In questi giorni, mentre Trump chiede alla sua troupe di mandare l’Ave Maria di Schubert cantata da Pavarotti in onore del “grande patriota” che è svenuto per il caldo (e nessuno sembra notare che in America l’Ave Maria si canta per lo più ai funerali), dopo di che senza fare una piega si mette a ballare al ritmo di YMCA, Kamala Harris sta dando interviste a raffica su tutti i media possibili. Ma si guarda bene dallo spiegare in dettaglio quali saranno le sue politiche. Può darsi che siano di piccolo cabotaggio, ma in ogni caso fa bene a tenerle per sé. Chi non ha ancora deciso, se alla fine la voterà non lo farà per motivi ponderati e per aver analizzato le sue proposte. Se non ha ancora deciso adesso, a tre settimane dalle elezioni, può darsi che alla fine la voti per motivi estemporanei, contingenti, effimeri; anche cretini. La democrazia non è solo il modello politico in cui il voto del cretino conta quanto il voto dell’intelligente; è anche e soprattutto quello in cui il voto cretino conta come il voto intelligente, e così deve restare, perché di alternative non se ne vedono, e perché il voto intelligente di oggi può essere il voto cretino di domani, e viceversa. Quanti sapientissimi intellettuali, nel corso degli ultimi cento anni, non hanno sostenuto regimi politici orrendi, con argomenti che a loro parevano intelligentissimi, mentre erano tutt’altro?

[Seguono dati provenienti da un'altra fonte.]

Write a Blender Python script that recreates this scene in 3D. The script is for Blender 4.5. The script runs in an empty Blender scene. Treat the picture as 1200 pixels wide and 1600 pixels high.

Ma non è una situazione di cui si debba per forza andare fieri. Nel 1798, nove anni dopo la rivoluzione francese, Germaine Necker, o Madame de Staël, scrisse un saggio intitolato Delle circostanze attuali che possono terminare la Rivoluzione e dei principi che devono fondare la Repubblica in Francia. Sosteneva che anche se si vuole fondare il governo “sulla natura delle cose” non si può pretendere che le classi degli imprenditori e dei lavoratori (che lei riuniva nell’espressione “classi industriose”) vivano in uno stato di perenne campagna elettorale. È vero, non ha usato proprio questo termine. Pensava a quel periodo storico in cui i cittadini ateniesi con diritto di voto deliberavano ogni giorno sulla pubblica piazza, in un regime assembleare permanente (oggi appropriato dai media),  disfacendo oggi quello che avevano fatto ieri e viceversa. Perché, aggiungeva, non bisogna mai perdere di vista “che l'opinione pubblica ama la quiete, desidera far fortuna e conservarla, e sarà sempre più interessata all'amministrazione che alla politica”. Nemmeno bisogna perdere di vista, aggiungerei, che se la politica adotta il linguaggio del cretino in fondo al bar, quello che ha una spiegazione per tutto e non sta a sentire nessuno, è per la disperazione di non sapere più qual è il suo ruolo.